Of all the lines in these entries, how many contain the string "this"? Give only that count.

━━━━━━━━━━━━━━━━━━━━

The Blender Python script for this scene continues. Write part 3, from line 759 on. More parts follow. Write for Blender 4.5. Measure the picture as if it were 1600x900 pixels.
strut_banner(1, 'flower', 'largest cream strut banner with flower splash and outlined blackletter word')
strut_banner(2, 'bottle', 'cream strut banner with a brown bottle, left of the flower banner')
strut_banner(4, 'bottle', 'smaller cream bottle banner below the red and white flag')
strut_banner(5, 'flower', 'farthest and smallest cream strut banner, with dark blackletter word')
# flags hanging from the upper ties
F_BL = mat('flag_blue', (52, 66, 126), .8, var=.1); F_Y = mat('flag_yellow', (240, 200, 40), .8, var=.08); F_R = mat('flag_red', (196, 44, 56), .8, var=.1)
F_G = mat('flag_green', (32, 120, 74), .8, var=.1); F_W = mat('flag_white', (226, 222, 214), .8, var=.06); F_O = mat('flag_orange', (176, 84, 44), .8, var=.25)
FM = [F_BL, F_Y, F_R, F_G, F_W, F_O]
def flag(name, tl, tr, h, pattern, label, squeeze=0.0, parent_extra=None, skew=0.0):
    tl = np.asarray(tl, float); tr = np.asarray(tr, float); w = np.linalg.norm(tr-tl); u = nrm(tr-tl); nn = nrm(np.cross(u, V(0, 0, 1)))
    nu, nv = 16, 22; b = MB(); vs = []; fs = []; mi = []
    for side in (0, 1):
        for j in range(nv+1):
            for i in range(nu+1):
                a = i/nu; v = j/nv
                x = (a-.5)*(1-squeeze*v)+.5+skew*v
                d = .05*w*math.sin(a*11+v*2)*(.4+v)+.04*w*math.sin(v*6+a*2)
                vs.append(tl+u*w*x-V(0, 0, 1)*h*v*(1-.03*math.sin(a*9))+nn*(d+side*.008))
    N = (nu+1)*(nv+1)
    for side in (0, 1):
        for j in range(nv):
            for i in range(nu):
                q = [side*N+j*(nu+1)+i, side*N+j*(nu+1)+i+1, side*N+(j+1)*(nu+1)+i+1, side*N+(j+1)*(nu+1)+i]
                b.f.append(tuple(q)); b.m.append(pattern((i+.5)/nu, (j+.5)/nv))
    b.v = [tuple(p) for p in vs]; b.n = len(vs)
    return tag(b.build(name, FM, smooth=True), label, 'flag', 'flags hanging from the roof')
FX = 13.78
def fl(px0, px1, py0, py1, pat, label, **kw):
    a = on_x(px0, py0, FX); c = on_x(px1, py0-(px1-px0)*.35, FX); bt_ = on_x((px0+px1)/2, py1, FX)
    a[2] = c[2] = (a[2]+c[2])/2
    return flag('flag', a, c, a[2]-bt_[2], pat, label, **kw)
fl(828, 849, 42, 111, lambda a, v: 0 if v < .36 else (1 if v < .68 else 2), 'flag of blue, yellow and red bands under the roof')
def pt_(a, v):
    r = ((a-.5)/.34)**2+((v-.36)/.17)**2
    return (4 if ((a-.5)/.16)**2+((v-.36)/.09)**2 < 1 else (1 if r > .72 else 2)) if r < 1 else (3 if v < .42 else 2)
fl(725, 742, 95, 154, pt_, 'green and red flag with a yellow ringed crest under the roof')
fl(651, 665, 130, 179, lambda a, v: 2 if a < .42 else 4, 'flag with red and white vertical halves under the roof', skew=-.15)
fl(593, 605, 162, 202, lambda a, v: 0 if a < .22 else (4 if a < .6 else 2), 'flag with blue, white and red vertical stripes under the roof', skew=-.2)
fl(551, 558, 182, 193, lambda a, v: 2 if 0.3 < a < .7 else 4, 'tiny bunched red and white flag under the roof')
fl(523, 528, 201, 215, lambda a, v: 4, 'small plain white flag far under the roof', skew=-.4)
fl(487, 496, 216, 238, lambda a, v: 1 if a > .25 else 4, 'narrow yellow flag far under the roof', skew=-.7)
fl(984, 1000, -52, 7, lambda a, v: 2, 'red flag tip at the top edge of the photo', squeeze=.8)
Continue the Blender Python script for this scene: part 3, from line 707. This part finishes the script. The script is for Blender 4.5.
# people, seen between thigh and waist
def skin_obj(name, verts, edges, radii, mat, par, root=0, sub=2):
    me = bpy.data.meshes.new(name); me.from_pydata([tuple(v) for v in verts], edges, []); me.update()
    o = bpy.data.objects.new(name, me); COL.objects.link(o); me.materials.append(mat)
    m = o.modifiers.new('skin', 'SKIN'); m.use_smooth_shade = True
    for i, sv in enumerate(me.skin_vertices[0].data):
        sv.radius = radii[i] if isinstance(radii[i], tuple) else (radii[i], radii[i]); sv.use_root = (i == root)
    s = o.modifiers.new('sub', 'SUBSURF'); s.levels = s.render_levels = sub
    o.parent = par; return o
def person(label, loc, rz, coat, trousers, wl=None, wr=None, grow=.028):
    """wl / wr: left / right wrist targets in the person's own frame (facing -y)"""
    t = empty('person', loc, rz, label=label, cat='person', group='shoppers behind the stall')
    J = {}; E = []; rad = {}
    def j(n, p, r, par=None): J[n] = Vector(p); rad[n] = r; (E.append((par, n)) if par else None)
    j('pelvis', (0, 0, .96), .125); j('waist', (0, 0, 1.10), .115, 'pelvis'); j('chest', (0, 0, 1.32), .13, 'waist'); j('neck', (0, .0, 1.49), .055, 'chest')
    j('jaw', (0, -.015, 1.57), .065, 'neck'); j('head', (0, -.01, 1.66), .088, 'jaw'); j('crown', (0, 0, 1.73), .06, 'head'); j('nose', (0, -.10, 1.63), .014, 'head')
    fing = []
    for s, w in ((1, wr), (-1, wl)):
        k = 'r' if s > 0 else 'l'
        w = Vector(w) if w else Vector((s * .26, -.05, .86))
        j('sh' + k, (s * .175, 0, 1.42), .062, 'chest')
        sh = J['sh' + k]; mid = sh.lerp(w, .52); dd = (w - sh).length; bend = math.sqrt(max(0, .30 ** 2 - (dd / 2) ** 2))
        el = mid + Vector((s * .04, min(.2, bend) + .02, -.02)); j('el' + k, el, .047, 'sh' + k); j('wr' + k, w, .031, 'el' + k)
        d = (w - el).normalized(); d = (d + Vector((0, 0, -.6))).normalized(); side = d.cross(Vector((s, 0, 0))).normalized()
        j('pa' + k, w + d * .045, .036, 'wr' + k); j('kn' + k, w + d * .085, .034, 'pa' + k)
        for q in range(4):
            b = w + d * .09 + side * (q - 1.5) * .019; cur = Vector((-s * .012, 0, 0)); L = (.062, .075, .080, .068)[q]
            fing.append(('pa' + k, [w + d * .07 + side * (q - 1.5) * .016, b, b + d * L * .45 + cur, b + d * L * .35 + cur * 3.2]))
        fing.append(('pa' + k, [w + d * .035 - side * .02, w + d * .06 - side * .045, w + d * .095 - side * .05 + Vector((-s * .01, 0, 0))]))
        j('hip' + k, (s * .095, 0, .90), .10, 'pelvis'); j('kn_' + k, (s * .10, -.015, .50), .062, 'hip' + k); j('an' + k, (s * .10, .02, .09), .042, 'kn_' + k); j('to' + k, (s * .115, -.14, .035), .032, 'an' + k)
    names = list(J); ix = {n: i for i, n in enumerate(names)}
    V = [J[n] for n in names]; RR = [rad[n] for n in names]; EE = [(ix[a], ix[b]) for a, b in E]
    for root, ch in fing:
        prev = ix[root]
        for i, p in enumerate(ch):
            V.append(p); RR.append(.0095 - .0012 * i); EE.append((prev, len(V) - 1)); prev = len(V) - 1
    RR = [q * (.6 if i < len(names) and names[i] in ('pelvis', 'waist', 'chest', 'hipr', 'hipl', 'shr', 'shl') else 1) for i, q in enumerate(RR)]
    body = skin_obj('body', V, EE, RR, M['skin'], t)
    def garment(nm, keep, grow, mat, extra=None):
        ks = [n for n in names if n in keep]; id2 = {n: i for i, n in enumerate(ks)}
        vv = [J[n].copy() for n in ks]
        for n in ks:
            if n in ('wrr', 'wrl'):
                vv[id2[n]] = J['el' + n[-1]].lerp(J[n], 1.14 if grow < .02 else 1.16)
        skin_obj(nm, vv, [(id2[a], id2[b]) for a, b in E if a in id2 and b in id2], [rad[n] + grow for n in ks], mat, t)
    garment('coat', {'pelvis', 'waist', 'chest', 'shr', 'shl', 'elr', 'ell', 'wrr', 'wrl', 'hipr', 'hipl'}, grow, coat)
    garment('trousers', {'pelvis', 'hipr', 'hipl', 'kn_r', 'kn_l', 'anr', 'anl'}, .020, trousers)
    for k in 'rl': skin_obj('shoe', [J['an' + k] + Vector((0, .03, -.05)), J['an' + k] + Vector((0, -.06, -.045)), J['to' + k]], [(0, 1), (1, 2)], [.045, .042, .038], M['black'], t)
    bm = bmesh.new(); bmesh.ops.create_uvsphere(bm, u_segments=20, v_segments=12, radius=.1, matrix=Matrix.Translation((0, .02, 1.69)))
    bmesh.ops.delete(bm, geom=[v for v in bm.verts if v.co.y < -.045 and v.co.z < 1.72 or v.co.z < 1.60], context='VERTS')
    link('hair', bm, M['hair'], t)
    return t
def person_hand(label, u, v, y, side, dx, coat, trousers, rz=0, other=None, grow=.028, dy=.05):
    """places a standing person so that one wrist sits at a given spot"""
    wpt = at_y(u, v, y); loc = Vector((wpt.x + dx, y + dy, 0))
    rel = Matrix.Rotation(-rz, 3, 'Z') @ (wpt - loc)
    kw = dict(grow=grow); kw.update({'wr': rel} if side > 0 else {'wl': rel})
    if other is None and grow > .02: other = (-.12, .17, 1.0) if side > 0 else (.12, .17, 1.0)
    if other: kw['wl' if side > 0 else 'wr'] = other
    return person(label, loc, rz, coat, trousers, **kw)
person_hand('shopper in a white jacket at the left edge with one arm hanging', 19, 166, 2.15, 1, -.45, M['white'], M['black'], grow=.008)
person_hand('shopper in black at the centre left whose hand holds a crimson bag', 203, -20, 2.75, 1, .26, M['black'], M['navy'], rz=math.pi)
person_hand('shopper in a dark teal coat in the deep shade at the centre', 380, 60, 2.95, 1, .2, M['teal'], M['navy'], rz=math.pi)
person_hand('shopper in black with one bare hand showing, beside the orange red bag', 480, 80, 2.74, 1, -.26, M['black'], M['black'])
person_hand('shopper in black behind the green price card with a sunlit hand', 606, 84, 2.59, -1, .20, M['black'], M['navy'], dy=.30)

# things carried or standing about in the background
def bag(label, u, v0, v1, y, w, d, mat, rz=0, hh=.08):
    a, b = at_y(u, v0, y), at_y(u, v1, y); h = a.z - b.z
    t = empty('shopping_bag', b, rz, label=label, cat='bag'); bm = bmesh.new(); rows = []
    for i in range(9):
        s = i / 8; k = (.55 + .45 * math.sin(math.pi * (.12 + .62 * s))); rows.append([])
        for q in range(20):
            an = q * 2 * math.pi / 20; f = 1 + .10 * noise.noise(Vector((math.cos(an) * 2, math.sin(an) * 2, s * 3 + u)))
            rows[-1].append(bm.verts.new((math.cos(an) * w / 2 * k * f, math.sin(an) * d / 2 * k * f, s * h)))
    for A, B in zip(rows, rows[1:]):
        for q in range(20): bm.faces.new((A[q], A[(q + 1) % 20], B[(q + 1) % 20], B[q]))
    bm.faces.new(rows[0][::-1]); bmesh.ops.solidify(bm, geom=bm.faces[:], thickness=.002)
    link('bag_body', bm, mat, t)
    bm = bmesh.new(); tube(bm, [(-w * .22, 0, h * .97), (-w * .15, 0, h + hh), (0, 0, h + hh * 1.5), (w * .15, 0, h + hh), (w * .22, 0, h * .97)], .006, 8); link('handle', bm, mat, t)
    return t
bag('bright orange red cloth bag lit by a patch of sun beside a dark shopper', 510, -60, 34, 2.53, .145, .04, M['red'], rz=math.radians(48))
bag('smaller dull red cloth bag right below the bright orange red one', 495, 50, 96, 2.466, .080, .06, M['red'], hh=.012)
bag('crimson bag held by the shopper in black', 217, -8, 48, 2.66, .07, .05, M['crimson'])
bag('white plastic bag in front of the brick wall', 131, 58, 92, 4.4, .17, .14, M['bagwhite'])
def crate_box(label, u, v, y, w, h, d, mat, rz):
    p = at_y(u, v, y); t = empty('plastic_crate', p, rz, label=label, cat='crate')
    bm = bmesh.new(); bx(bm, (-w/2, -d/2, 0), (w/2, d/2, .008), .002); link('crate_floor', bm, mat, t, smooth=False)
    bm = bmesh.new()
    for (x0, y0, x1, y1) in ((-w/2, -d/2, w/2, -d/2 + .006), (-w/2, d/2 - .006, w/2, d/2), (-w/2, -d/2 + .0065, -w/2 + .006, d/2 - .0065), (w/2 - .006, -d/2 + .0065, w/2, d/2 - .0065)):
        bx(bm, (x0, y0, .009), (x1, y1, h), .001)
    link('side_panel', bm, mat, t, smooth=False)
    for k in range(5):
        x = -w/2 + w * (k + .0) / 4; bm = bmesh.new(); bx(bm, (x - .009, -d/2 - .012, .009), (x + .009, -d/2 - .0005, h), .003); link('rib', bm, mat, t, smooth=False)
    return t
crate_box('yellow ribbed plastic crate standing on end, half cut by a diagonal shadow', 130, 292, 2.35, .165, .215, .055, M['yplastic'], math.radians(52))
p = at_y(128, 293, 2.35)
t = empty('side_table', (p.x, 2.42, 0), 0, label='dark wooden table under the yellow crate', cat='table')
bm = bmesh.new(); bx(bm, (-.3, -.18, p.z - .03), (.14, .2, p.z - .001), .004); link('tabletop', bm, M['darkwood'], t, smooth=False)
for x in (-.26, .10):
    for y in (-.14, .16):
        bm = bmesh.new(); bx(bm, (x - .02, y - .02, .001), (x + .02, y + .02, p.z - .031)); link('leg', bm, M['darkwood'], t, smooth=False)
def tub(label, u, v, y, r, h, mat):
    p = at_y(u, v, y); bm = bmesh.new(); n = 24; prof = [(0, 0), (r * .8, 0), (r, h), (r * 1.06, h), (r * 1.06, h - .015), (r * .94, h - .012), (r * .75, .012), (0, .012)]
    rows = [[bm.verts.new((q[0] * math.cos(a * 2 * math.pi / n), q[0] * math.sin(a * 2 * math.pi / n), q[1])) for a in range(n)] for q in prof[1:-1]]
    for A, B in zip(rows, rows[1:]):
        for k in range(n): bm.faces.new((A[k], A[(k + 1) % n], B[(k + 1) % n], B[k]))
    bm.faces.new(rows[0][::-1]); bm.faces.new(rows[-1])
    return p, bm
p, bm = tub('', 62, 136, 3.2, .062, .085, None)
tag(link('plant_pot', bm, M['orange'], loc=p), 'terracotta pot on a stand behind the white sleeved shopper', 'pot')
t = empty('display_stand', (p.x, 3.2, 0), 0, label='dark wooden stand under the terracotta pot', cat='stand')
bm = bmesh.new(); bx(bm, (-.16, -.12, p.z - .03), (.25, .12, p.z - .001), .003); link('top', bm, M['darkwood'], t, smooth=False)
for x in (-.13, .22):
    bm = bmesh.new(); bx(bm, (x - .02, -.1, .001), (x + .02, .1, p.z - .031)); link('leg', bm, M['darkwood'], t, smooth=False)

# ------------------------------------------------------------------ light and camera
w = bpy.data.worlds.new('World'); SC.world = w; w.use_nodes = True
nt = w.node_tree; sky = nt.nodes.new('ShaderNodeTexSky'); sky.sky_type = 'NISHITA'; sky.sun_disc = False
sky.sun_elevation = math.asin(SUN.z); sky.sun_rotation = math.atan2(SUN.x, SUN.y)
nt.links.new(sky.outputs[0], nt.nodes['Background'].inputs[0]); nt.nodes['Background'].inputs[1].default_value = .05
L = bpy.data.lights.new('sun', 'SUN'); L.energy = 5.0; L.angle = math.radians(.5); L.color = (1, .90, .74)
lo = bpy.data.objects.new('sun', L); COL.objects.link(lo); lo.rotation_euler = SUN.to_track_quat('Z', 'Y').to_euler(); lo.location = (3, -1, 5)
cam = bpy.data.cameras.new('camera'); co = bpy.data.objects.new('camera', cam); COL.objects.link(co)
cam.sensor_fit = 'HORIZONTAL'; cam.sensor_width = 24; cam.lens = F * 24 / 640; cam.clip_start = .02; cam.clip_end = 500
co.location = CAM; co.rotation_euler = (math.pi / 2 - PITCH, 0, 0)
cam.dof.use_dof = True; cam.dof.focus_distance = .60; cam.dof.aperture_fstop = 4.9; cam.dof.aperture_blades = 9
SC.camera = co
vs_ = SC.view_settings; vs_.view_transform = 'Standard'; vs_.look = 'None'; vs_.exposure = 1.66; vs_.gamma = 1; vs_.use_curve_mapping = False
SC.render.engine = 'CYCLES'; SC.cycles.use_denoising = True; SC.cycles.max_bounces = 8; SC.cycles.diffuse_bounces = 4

━━━━━━━━━━━━━━━━━━━━

### Full answer:
2